A creare le condizioni per le elezioni legislative anticipate, le dimissioni del premier Ramush Haradinaj del 19 luglio scorso, perché convocato dal tribunale sui crimini di guerra. In realtà un pluri inquisito il nostro Haradinaj, già dal tribunale internazionale dell’Aja, anni 2000. Allora, morti tutti i testimoni d’accusa, morto il tribunale internazionale, morta la Jugoslavia, su assoluzione per insufficienza di prove, ed ecco che l’ex guerrigliero fatto premier, ora si arrabbia attacca a modo suo. Guerriglia istituzionale. E visto che tutti i personaggi all’attuale vertice del Kosovo hanno qualche scheletro di guerra nascosto nell’armadio, forse ne vedremo delle belle. O forse, patti chiari, e amicizie rinnovate.
Il presidente del Kosovo, Hashim Thaçi, altro ex comandante guerrigliero UCK (l’Esercito di Liberazione del Kosovo). Thaçi nome di battaglia ‘Gjarpëri’, il serpente, ha ora dieci giorni, a partire dallo scioglimento del Parlamento, per definire la data delle elezioni, che si terranno tra i 30 e i 45 giorni da oggi. La stampa locale considera molto probabile il 29 settembre o il 6 ottobre. Le elezioni saranno le quarte da quando il Kosovo è indipendente, cioè dal 2008. Dopo le precedenti elezioni, nel 2017, ci erano voluti diversi mesi per la formazione di un governo. Una politica molto legata alle appartenenze clanistiche (oltre che etniche), quella kosovara, e quindi particolarmente complessa.
Le guerre latenti rischiano sempre di riesplodere da un momento all’altro. Il caso della Serbia e del Kosovo, con un va e vieni continuo di tensioni ne è l’espressione massima.
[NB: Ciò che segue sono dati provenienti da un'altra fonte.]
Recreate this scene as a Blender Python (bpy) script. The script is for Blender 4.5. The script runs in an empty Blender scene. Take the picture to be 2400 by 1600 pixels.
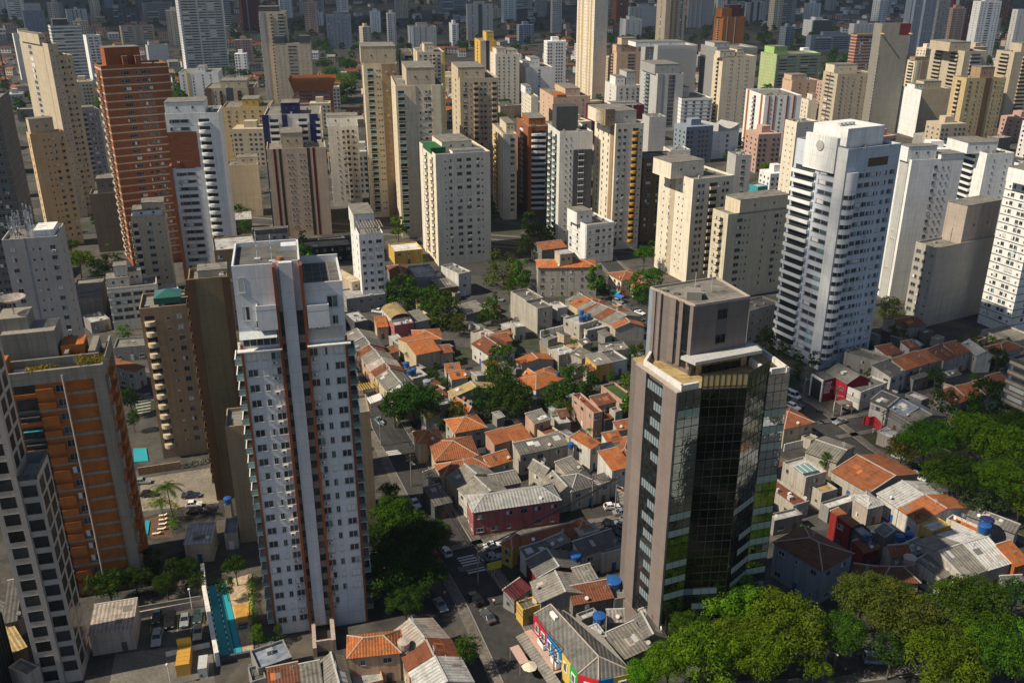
import bpy, math, random
from mathutils import Vector, Matrix
R = math.radians
sc = bpy.context.scene
COL = sc.collection
rnd = random.Random(7)

# ------------------------------------------------------------ camera, sky, sun
FPX, PITCH, CAMZ = 2134.0, R(22.4), 120.0        # focal length in pixels of the 2400 px wide photograph
CP, SP = math.cos(PITCH), math.sin(PITCH)
cd = bpy.data.cameras.new('camera'); cam = bpy.data.objects.new('camera', cd); COL.objects.link(cam)
cd.sensor_width = 36.0; cd.lens = 36.0 * FPX / 2400.0; cd.clip_start = 1.0; cd.clip_end = 12000.0
cam.location = (0, 0, CAMZ); cam.rotation_euler = (R(90) - PITCH, 0, 0)
sc.camera = cam
SUN_AZ, SUN_EL = R(-108), R(46)                   # where the sun stands, clockwise from +Y
w = bpy.data.worlds.new('World'); sc.world = w; w.use_nodes = True
nt = w.node_tree
bg = nt.nodes['Background']; bg.inputs[1].default_value = 0.07
sky = nt.nodes.new('ShaderNodeTexSky'); sky.sky_type = 'NISHITA'; sky.sun_disc = False
sky.sun_elevation = SUN_EL; sky.sun_rotation = SUN_AZ; sky.altitude = 760
nt.links.new(sky.outputs[0], bg.inputs[0])
sl = bpy.data.lights.new('sun', 'SUN'); sl.energy = 4.9; sl.angle = R(0.5); sl.color = (1.0, 0.885, 0.70)
sun = bpy.data.objects.new('sun', sl); COL.objects.link(sun)
sdir = Vector((math.sin(SUN_AZ) * math.cos(SUN_EL), math.cos(SUN_AZ) * math.cos(SUN_EL), math.sin(SUN_EL)))
sun.rotation_euler = (-sdir).to_track_quat('-Z', 'Y').to_euler(); sun.location = (-300, 0, 500)
vs = sc.view_settings
vs.view_transform = 'Standard'; vs.look = 'None'; vs.exposure = 0.3; vs.gamma = 1.0

# ------------------------------------------------------------ where things stand
def sstep(a, b, x):
    t = min(1, max(0, (x - a) / (b - a))); return t * t * (3 - 2 * t)
def terrain(x, y):
    return 95 * sstep(1000, 2700, y + 60 * math.sin(x / 310.0)) + 7 * sstep(1150, 1500, y) * math.sin(x / 170.0 + y / 260.0)
def at(u, v, z=0.0):                             # a sight line of the photograph cut at height z
    xn, yn = (u - 1200) / FPX, (800 - v) / FPX
    dy, dz = CP + yn * SP, -SP + yn * CP
    t = (z - CAMZ) / dz
    return Vector((xn * t, dy * t, z))
def proj(p):
    z = p[2] - CAMZ; de = p[1] * CP - z * SP
    return 1200 + FPX * p[0] / de, 800 - FPX * (p[1] * SP + z * CP) / de
def ground_hit(u, v):                            # where a sight line meets the terrain
    xn, yn = (u - 1200) / FPX, (800 - v) / FPX; dy, dz = CP + yn * SP, -SP + yn * CP
    f = lambda t: CAMZ + dz * t - terrain(xn * t, dy * t)
    lo, hi = 60.0, 60.0
    while hi < 6000 and f(hi) > 0: lo = hi; hi *= 1.03
    for i in range(40):
        m = (lo + hi) / 2
        if f(m) > 0: lo = m
        else: hi = m
    return Vector((xn * hi, dy * hi, CAMZ + dz * hi))
def hsolve(u, v, vb):                            # roof corner seen at (u,v), foot on the ground at row vb
    ub = u
    for k in range(6):
        P = ground_hit(ub, vb); lo, hi = 1.0, 260.0
        for i in range(50):
            m = (lo + hi) / 2
            if proj((P.x, P.y, P.z + m))[1] > v: lo = m
            else: hi = m
        ub += u - proj((P.x, P.y, P.z + lo))[0]
    return P, lo
def along(P, ex, ey, u):                         # how far along (ex,ey) until column u
    de = P.y * CP - (P.z - CAMZ) * SP
    return ((u - 1200) * de - FPX * P.x) / (FPX * ex - (u - 1200) * ey * CP)
def dist(p): return math.sqrt(p[0] ** 2 + p[1] ** 2 + (p[2] - CAMZ) ** 2)

# ------------------------------------------------------------ materials
PAL = dict(cream=(.66, .57, .42), lcream=(.74, .67, .54), beige=(.50, .42, .31), sand=(.56, .46, .32), tan=(.34, .235, .14), white=(.78, .78, .76),
  offwhite=(.68, .66, .62), grey=(.34, .335, .33), lgrey=(.46, .455, .44), dgrey=(.075, .08, .085), black=(.02, .021, .024), brick=(.30, .095, .035),
  orange=(.40, .125, .022), rust=(.24, .07, .025), brown=(.15, .085, .045), dbrown=(.06, .035, .025), yellow=(.62, .40, .09), navy=(.02, .024, .10),
  concrete=(.25, .235, .205), dconcrete=(.15, .14, .12), olive=(.235, .185, .105), green=(.36, .55, .18), maroon=(.13, .014, .02), pink=(.42, .13, .13),
  rose=(.50, .33, .27), peach=(.62, .44, .31), lilac=(.33, .31, .32), red=(.24, .022, .022), blue=(.015, .09, .29), teal=(.05, .32, .36), sky=(.40, .52, .62),
  bluegrey=(.24, .28, .34), terra=(.33, .105, .034), bterra=(.47, .145, .034), dterra=(.19, .062, .026), cement=(.22, .205, .175), dcement=(.12, .115, .105),
  straw=(.42, .30, .13), gold=(.50, .27, .05), grass=(.05, .09, .015), fgreen=(.025, .12, .04), stone=(.42, .35, .30), steel=(.45, .47, .49))
_mats = {}
def new_mat(name):
    m = bpy.data.materials.new(name); m.use_nodes = True
    return m, m.node_tree.nodes, m.node_tree.links, m.node_tree.nodes['Principled BSDF']
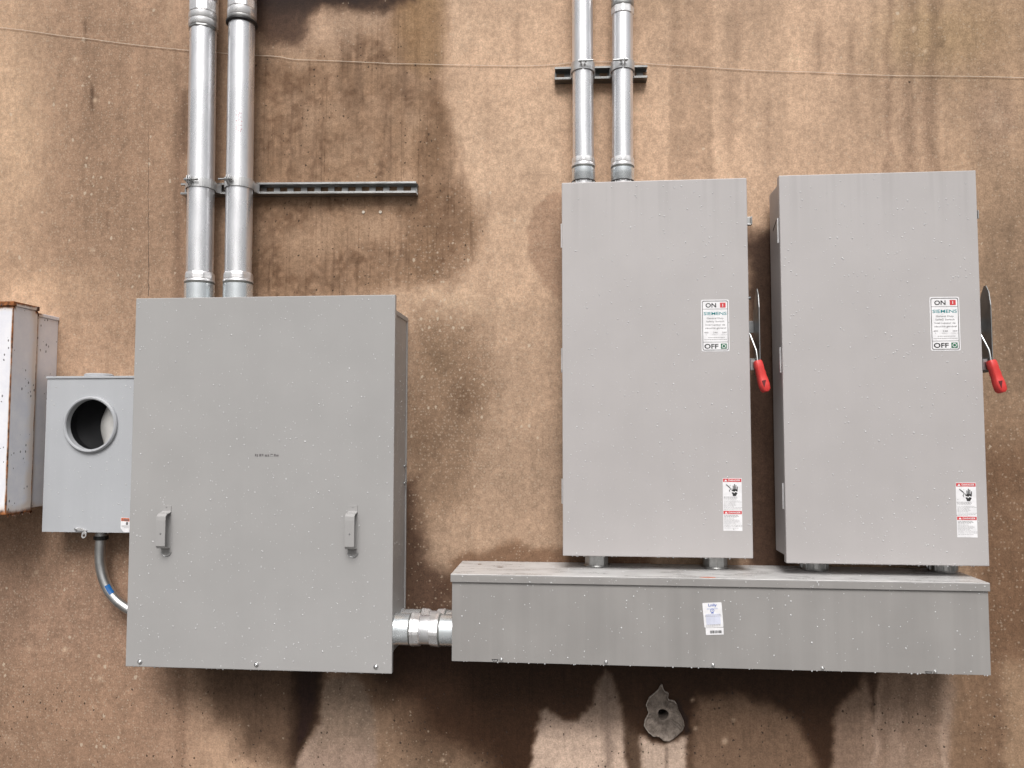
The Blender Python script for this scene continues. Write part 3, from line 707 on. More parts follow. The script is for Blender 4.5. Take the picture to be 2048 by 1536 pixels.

Un Ieri lacerante per molti, ancora troppo fresco nella memoria. Il Kosovo che alla fine si autoproclama indipendente con la benedizione Usa, chierichetti Nato e Italia. Ma la partita con la Serbia e la sua vessata minoranza in Kosovo resta aperta. Nel 2018 i due paesi hanno negoziato un controverso accordo per lo scambio di territori e popolazione. Pulizia etnica concordata e di Stato. Negoziato comunque fallito perché i nazionalismi etnici sono ancora vincenti sui due fronti. Haradinaj un protagonista nel caos, col Kosovo che ha addirittura imposto dazi doganali del 100 per cento sui prodotti serbi. E nei Balcani di oggi -osservano in molti- ancora numerose micce che aspettano solo di riaccendersi.